Afghani food is kinda similar to Indian food. I suppose it’s a mix of Indian and Mediterranean (Lebanese or Greek…). I had Lamb Shing, I believe – pretty good stuff.

• The nicest car I’ve spotted in this area of town has been a black convertible Viper – but that’s nothing compared to the Maybachs that can be seen in Manhattan (maybe the most expensive automobiles I’ve seen in person?).

bronx zoo

• A fairly late start to the day, but after a lunch near 86th in Manhattan, met up with Ginny, who introduced me to two of her friends, Meghan and Nadja – and we took the 5 train up to the Bronx Zoo.

• Thanks to Ginny’s (a.k.a. Virginia, as I found out later) work connections, we got to get into the zoo for free.
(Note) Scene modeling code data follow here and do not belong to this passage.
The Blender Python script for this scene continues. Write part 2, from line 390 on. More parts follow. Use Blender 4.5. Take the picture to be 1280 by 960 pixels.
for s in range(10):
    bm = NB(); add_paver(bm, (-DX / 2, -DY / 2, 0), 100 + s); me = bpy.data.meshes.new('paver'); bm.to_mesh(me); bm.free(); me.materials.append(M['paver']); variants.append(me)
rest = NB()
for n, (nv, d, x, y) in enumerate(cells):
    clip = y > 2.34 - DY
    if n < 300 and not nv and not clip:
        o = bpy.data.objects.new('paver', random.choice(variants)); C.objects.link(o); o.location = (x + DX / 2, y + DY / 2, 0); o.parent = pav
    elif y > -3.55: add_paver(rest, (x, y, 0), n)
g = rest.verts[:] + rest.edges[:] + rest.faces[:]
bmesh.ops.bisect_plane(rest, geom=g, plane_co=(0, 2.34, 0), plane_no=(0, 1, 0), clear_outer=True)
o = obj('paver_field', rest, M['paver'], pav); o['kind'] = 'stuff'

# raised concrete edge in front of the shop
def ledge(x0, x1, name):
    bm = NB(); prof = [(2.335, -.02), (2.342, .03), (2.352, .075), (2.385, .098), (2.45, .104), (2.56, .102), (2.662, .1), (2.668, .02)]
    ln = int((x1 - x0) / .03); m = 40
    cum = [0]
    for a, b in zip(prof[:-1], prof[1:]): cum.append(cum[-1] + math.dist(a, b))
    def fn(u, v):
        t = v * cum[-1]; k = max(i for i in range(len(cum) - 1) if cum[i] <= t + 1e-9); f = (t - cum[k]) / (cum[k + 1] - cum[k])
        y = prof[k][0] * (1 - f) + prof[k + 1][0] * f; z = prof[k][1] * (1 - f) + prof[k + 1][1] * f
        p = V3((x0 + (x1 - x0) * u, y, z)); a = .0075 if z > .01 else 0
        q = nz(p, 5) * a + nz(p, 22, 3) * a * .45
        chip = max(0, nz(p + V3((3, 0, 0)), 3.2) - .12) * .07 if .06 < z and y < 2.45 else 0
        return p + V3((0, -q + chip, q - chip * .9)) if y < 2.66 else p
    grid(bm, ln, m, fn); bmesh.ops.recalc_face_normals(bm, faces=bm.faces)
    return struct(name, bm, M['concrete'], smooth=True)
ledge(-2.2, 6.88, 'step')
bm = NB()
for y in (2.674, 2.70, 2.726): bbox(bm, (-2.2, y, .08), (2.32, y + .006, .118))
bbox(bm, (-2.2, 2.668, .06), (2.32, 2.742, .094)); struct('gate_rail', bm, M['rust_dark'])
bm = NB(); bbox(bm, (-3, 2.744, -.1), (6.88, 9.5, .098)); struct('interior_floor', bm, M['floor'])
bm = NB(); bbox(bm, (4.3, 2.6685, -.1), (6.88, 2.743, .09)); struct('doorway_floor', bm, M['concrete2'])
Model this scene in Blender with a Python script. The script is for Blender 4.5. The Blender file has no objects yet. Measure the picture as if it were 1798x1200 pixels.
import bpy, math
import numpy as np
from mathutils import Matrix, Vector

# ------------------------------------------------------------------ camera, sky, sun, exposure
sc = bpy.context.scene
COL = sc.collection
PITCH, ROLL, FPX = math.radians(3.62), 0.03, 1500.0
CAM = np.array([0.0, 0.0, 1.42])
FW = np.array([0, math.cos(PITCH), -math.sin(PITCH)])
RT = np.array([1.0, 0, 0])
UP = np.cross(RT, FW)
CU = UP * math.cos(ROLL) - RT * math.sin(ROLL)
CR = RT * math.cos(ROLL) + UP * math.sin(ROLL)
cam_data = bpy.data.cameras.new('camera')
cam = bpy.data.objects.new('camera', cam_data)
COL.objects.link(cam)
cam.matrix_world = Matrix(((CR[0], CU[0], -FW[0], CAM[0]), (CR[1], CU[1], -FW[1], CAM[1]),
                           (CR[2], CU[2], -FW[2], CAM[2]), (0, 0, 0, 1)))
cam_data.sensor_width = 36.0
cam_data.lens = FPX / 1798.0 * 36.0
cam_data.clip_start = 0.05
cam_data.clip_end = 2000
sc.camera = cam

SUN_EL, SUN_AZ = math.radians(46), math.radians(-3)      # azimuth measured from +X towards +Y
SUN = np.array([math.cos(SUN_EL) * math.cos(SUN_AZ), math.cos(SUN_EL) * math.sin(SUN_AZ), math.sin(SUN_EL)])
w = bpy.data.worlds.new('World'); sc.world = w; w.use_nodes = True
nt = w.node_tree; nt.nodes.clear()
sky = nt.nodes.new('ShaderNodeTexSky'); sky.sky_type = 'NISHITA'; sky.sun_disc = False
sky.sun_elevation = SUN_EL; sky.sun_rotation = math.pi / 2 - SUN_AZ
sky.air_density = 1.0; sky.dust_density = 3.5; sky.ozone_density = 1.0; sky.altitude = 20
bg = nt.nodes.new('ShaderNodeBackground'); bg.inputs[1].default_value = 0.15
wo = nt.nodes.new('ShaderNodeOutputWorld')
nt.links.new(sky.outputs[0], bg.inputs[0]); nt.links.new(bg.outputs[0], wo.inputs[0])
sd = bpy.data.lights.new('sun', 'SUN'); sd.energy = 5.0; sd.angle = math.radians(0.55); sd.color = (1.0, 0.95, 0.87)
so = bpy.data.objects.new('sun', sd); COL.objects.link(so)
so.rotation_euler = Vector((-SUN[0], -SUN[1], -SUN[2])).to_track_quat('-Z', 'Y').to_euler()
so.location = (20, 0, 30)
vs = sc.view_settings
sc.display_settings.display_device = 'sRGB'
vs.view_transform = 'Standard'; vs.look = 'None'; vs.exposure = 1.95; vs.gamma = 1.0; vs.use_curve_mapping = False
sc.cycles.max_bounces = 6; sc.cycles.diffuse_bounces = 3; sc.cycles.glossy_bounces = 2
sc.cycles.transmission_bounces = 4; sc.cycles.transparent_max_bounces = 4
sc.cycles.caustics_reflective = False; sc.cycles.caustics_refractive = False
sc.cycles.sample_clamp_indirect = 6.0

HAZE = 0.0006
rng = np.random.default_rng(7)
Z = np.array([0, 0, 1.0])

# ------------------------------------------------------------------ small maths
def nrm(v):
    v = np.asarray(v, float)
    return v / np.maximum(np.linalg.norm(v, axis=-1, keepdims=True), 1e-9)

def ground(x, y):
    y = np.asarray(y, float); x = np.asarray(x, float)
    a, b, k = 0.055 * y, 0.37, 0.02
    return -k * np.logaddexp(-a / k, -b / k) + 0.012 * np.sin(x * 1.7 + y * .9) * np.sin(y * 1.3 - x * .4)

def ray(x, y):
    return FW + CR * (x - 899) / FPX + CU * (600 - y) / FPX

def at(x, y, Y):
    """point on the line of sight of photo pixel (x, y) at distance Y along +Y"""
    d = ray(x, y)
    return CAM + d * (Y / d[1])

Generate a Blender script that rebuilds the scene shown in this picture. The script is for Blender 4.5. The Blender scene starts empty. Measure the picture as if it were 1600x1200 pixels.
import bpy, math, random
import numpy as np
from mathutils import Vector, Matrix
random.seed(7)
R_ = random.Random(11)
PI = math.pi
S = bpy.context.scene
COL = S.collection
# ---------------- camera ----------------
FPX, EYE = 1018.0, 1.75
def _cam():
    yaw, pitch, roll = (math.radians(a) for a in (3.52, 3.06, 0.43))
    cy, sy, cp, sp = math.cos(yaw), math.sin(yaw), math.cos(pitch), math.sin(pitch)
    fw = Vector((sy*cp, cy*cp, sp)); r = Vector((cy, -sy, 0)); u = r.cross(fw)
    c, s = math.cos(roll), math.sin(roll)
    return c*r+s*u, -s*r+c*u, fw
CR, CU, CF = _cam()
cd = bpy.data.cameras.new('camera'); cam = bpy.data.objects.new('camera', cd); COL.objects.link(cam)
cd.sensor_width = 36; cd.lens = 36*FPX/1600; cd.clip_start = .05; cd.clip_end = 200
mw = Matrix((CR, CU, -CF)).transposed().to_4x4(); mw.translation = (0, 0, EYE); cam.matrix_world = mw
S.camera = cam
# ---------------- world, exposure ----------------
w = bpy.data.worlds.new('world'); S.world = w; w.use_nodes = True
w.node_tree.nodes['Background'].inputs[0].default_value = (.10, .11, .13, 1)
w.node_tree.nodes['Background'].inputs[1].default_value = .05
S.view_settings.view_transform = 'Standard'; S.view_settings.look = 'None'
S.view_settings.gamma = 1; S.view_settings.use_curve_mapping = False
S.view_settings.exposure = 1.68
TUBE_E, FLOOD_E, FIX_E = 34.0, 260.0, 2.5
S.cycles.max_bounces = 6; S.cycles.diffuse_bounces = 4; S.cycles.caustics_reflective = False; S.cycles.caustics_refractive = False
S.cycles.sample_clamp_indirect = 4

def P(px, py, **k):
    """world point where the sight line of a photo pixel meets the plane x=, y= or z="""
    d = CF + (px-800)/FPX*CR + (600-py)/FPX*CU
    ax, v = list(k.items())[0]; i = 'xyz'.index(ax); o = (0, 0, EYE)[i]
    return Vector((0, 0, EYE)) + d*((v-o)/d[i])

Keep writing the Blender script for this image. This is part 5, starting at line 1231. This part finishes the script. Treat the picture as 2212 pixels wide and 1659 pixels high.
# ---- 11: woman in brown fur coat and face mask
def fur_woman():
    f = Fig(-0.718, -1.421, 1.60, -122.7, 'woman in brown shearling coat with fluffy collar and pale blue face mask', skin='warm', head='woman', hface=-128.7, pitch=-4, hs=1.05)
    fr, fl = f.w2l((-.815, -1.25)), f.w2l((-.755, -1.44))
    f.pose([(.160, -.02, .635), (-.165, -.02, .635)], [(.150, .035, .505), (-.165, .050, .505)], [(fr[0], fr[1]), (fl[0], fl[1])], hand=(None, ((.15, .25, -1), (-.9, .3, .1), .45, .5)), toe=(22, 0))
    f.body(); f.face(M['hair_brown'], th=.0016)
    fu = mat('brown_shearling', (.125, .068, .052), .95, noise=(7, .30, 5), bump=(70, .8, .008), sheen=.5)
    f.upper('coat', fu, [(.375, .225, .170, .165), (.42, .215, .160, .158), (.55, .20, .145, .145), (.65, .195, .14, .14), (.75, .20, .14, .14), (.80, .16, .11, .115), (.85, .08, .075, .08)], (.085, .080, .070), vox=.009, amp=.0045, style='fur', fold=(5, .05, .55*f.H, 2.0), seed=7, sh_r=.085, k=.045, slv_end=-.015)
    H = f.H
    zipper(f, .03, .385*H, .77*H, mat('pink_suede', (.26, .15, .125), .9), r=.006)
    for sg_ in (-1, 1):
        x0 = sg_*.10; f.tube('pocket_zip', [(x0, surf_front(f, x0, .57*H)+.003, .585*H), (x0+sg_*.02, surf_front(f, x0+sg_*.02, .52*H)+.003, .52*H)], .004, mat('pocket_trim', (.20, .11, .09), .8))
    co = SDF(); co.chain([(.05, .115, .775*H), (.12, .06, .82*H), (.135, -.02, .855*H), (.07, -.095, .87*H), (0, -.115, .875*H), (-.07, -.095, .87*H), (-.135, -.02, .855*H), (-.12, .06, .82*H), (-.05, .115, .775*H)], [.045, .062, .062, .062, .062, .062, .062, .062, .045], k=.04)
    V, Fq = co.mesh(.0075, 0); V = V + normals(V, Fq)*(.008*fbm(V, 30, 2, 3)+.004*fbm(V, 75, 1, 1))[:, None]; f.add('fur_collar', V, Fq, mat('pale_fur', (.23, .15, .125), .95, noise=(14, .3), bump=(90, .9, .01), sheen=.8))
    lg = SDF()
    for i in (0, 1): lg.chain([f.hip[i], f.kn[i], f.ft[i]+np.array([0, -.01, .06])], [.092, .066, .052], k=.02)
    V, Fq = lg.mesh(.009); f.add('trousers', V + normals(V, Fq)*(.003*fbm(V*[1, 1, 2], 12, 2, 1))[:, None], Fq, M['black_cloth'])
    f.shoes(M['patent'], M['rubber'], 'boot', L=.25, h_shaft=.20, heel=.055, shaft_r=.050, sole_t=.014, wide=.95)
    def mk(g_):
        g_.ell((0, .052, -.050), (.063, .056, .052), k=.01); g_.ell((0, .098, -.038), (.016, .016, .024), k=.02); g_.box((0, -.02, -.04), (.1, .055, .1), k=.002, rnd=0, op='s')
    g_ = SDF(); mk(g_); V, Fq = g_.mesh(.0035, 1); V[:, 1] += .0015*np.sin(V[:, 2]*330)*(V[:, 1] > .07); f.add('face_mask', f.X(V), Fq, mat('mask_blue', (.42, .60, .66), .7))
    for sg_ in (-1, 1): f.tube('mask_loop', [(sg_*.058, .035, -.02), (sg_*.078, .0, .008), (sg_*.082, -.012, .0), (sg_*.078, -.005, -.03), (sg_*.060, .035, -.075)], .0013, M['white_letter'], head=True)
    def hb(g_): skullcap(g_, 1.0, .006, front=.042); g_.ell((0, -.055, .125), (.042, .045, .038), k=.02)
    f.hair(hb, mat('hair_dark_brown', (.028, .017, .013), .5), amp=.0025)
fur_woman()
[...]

Very large and expansive – you can almost forget that you are in NYC. Decent selection of animals – but the real treasure was the “Skyfari” – a chairlift over the treetops – good photo opportunity.

• NY style pizza with Matt just 2 blocks from the apartment, then a late night of freelance work.

brooklyn, brooklyn, brooklyn

• I took some pictures while checking out Astoria Park, only 2 blocks from the apartment – good views of the Upper East Side, as well as the Triborough Bridge, and some other service bridge.

• I happened to be walking by the location of my future apartment (as of Oct 5), and Coco was out front trying to sell some small items (picture frames, some kitchen stuff…), so I got a chance to meet her, as well as see the place. It looks pretty nice – it appears recently renovated (recessed, can lighting, nice floors; things felt new and fresh), and I also met a friend of hers who lives the other direction on Ditmars, named Daviar.

• I met up with Raymond down in Williamsburg, Brooklyn (at the Bedford Ave stop), which is the trendiest part of NYC that I’ve seen (its very close to Jan’s apartment), and we checked out Brooklyn Industries before heading over to Beacon’s Closet (NYC’s best, hidden thrift store).

• Next we ate over at Sea – known for being one of the hippest (but accessible to anyone) restaurants in the city. It’s where the opening restaurant sequence in Garden State was filmed. They have ridiculously good Thai food – and always have electronica bumping. Always packed, especially on Saturday nights. A lot of the restaurants/bars in that area have some type of water feature inside – one has a large pool that sometimes has typographic messages floating in it – others just have elaborate waterfalls. Sea has a large pool of water with an Asian boat floating in it, with an ornate statue looking over it.

• Lastly over to Royal Oak in a shadier area of Brooklyn, near some abandoned lots and such – a super dark lounge with lots of old-school executive style booths – apparently some nights they have karoke. Fairly chill place, youngish crowd as usual.